** Start of Data shown **
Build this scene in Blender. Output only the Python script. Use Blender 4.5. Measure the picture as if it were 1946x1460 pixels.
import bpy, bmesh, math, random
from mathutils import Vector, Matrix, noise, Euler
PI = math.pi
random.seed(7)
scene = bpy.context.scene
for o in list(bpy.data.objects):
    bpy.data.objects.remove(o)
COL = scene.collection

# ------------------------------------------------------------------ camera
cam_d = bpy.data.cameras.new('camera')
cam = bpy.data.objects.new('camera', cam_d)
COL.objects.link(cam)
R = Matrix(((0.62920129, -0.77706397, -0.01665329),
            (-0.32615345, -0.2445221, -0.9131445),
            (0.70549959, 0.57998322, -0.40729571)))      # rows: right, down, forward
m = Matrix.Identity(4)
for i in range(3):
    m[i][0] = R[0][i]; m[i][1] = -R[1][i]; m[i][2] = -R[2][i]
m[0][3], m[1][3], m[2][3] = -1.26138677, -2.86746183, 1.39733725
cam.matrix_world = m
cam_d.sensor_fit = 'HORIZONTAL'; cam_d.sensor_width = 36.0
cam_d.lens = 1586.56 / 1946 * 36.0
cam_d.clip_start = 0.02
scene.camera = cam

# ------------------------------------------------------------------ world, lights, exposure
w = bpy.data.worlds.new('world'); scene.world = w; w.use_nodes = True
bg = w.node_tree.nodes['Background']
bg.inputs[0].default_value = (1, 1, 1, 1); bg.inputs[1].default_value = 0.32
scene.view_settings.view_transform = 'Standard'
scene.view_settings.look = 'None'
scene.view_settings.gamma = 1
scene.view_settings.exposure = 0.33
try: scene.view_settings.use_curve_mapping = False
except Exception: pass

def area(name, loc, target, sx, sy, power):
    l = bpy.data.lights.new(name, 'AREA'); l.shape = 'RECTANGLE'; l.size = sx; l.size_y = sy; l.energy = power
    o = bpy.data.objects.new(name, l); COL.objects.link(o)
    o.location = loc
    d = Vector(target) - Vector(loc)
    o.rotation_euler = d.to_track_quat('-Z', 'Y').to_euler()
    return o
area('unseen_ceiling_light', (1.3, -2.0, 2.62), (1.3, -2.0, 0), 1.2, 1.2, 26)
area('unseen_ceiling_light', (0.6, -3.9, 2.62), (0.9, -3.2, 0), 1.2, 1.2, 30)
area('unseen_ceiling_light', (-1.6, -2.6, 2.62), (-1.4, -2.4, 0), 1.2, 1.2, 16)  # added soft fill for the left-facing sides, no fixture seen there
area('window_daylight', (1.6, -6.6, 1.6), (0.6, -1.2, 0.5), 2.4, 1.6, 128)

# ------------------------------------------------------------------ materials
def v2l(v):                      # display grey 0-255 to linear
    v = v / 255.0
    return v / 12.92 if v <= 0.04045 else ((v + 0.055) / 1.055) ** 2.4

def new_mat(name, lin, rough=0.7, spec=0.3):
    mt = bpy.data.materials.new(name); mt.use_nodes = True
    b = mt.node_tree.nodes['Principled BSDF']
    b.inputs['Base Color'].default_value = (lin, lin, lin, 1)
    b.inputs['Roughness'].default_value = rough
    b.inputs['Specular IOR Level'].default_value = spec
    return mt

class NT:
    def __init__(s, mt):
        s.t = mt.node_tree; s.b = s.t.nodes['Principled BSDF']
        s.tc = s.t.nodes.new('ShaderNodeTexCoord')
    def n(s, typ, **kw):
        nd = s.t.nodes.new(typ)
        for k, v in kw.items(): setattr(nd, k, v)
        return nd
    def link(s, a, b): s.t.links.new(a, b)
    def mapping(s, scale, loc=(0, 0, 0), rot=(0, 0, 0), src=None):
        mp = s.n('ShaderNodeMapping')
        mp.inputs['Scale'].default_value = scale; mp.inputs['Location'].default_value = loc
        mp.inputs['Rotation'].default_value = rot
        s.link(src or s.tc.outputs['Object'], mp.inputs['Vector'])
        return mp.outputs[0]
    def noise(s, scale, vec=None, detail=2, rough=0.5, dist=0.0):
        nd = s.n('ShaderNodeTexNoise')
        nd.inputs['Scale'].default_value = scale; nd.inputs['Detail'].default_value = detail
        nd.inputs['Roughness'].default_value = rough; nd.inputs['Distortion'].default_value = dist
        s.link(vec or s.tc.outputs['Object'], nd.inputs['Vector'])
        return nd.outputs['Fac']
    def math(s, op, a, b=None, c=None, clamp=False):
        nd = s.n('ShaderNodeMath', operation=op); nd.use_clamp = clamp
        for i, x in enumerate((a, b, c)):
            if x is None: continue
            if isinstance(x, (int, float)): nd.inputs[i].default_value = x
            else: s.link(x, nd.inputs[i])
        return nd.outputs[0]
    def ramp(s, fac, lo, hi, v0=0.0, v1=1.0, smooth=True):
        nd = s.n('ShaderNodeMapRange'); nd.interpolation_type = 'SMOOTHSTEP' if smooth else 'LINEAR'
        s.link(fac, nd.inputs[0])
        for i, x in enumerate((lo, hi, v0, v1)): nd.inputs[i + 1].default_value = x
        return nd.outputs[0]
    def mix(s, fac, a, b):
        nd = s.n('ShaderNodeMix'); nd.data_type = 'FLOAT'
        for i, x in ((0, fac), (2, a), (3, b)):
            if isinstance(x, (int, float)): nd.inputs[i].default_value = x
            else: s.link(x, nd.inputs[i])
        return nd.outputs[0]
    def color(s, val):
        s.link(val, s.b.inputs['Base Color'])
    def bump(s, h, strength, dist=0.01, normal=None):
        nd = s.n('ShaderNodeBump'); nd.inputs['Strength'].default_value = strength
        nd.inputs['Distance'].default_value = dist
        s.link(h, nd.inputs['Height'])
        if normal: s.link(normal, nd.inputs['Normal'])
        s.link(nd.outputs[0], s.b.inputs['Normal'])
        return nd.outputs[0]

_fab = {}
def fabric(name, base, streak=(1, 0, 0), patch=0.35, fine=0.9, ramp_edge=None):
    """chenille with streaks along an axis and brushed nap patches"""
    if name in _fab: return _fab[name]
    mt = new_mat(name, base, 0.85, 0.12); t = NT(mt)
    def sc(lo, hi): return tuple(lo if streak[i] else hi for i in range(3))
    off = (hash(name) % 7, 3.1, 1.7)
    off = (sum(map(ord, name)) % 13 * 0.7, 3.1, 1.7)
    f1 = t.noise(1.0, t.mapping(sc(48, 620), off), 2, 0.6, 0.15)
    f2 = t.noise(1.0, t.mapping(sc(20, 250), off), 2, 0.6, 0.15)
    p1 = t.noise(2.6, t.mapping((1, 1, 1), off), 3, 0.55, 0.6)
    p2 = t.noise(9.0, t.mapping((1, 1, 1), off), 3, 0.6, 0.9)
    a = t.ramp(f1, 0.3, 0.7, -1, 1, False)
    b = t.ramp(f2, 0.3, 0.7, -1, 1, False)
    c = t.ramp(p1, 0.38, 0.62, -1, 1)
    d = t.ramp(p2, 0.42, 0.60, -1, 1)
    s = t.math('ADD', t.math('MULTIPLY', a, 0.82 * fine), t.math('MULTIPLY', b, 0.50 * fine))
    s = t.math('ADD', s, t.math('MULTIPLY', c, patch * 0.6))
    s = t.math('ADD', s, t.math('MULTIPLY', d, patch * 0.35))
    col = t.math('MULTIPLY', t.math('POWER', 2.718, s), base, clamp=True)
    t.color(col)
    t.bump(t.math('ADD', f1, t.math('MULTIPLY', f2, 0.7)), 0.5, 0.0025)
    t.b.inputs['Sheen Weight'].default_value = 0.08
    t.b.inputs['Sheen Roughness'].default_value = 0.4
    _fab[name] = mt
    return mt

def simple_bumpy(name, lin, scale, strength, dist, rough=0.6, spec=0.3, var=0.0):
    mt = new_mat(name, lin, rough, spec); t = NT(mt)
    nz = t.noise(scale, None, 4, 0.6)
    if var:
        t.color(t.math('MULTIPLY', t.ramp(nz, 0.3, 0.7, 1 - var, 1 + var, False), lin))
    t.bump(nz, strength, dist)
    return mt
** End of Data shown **
Problem details:
Copy the lines from the start of the data verbatim, stopping after the line containing "COL = scene.collection".

Result of the exercise:
Build this scene in Blender. Output only the Python script. Use Blender 4.5. Measure the picture as if it were 1946x1460 pixels.
import bpy, bmesh, math, random
from mathutils import Vector, Matrix, noise, Euler
PI = math.pi
random.seed(7)
scene = bpy.context.scene
for o in list(bpy.data.objects):
    bpy.data.objects.remove(o)
COL = scene.collection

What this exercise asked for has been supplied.